I sure did do phasors. The sine function will be 0 degrees in polar with magnitude 415 and the cosine will lead by 90 degrees, is that the right approach? I had a brain freeze on that question!
 

Thread Starter

Neil Hayes

Joined May 23, 2015
14
Hi WBahn,

Sorry for the delayed response here but one thing I've noticed on this question is that it quotes that the system is acting with a (.7 p.f. Lagging).

The question asks to find the current through a particular load. I'm not being asked anything about the power dissipated or anything like that so I'm not sure of the relevance of the p.f.

Maybe it's there to cause confusion? If so it is working lol

Neil
 

MrAl

Joined Jun 17, 2014
11,389
Hello,

It would be better if you showed the circuit.
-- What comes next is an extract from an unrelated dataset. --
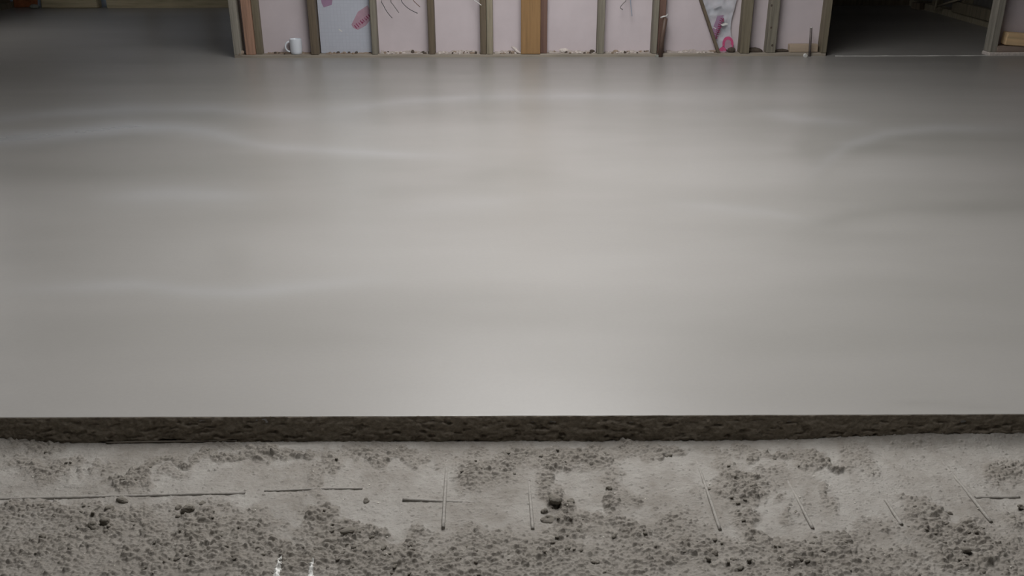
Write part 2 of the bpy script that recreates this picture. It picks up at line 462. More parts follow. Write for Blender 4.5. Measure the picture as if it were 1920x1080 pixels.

There are different ways to handle this depending on the circuit.
Sine and cosine functions can add to form one function sometimes. Other times we can just handle it as a two source circuit using superposition.
 

Thread Starter

Neil Hayes

Joined May 23, 2015
14
Hi there MrAI,

Thanks for your reply. I've actually just figured it out there this morning. Being told the p.f. enabled me to break the 50ohm load into its real and imaginary parts. I took the arccos of .70 which gave me the phase angle and this let me find the resistance and reactance of the load.

Thanks for getting back to me!

Neil
 

MrAl

Joined Jun 17, 2014
11,389
Hi,

Congrats :)

Sometimes it is nice to see the circuit anyway even if already solved, for the benefit of other readers who might be working on the same problem.